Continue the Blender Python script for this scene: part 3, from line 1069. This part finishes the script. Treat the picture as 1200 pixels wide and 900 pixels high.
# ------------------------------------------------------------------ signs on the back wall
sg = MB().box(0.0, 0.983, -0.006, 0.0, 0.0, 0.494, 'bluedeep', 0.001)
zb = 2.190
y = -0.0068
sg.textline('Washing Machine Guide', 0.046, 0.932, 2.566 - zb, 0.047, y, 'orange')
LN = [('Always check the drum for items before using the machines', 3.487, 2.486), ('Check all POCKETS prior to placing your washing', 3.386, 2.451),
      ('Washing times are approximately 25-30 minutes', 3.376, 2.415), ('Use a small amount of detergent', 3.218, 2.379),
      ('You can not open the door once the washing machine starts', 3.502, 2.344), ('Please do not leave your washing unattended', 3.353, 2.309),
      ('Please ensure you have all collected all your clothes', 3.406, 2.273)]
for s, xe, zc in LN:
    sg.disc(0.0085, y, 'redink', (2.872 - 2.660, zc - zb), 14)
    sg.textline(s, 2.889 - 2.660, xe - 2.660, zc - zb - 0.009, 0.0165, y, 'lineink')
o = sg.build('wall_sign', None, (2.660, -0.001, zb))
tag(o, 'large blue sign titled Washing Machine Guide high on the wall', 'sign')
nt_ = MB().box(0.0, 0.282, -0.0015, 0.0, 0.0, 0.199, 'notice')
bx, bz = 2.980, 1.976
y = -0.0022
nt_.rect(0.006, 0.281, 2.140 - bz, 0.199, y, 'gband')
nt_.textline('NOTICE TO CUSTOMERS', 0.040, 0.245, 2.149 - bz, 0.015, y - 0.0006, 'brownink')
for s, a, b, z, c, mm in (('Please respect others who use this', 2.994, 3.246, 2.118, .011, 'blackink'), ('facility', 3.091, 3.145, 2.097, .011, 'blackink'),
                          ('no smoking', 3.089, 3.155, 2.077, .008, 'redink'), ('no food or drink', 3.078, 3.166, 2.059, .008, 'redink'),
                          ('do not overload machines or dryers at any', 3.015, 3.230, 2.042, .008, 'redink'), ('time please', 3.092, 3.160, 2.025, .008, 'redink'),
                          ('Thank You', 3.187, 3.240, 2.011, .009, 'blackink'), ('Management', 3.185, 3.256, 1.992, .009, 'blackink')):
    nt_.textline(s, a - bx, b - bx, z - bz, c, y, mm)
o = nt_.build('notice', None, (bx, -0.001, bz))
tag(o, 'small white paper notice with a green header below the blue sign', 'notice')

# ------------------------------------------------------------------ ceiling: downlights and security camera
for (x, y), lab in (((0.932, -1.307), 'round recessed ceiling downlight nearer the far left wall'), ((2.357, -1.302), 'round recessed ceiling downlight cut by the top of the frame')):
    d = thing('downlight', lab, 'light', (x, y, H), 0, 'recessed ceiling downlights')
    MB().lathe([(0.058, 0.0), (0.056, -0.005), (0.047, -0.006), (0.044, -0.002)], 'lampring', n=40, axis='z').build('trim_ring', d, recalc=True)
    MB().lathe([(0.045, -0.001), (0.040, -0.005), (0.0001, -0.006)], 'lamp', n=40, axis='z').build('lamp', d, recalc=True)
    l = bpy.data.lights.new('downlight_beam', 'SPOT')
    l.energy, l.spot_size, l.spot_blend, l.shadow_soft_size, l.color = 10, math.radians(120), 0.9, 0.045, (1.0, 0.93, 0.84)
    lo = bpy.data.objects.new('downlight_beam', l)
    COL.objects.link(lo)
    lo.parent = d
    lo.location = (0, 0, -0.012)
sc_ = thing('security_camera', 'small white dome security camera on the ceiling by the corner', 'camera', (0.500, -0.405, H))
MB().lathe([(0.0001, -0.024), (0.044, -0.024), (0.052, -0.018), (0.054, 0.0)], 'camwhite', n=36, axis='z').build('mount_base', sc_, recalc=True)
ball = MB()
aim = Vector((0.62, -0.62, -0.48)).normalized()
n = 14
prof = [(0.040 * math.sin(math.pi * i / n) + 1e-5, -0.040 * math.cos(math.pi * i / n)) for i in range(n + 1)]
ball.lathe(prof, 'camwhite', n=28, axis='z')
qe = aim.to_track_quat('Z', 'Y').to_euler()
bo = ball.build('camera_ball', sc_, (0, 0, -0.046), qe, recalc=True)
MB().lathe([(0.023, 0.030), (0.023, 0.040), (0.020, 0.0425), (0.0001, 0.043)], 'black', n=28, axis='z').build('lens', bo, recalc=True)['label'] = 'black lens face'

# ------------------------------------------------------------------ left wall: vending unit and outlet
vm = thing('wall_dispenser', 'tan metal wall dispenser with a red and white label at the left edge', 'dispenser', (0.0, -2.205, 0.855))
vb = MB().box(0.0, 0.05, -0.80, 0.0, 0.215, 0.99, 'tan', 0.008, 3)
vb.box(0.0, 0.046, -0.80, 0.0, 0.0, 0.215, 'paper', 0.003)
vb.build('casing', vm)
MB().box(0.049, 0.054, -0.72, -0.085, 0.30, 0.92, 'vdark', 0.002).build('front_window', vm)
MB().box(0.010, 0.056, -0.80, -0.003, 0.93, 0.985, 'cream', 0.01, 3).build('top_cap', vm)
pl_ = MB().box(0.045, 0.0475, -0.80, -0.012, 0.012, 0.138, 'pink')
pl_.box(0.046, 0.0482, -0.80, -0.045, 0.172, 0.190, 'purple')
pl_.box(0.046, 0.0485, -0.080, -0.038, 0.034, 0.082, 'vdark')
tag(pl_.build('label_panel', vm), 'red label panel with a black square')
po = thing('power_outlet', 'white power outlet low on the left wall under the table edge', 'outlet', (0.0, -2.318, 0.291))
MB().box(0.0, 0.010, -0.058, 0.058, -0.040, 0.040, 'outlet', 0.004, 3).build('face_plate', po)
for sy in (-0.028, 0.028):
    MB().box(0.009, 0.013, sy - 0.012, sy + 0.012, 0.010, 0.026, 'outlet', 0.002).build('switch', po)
--------------------------------------------------
▸ **To be done**: Pick out every line holding the string "high" and return it.

▸ **Response to this task**:
Continue the Blender Python script for this scene: part 3, from line 1069. This part finishes the script. Treat the picture as 1200 pixels wide and 900 pixels high.
tag(o, 'large blue sign titled Washing Machine Guide high on the wall', 'sign')